Reader Barry wants to know why, since pastry cream (another custard) is thickened with starch, Bavarian cream is thickened with gelatin. That’s a great question, and one I’m not sure I can fully answer. My feeling as that in centuries past, pastry chefs used whatever thickeners were available to them, so there were no hard and fast rules about it. However I will say that gelatin has an advantage over starch in that you can increase it in a recipe without compromising flavor or creating a “mealy” texture. It can also be melted and re-melted practically to infinity, and it will continue to set up perfectly, and that makes it a whole lot more versatile.

The problem I find, as I laid out at the beginning of this project, is that so often gelatin is used to excess, the result being custards that slice like aspics.
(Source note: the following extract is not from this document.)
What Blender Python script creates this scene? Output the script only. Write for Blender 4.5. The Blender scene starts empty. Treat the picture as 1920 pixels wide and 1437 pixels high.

That makes for a very disappointing charlotte or panna cotta to my mind, for instead of being creamy, they end up chewy. “Chewy” and “dairy” don’t really go together in my mind, at least when you’re talking dessert. For more on gelatin, see this post from a couple of years back.

UPDATE: Pastry Chef Laura points out that the big difference between the two is heat. Starch needs higher heat in order to gelatinize but gelatin needs very little. That makes it much more versatile, especially when you’re trying to set ingredients that don’t respond well to heat, like whipped cream or even other starch-based custards (creme chiboust, for example, calls for pastry cream as an ingredient along with meringue and gelatin). Excellent point, Laura — and thanks!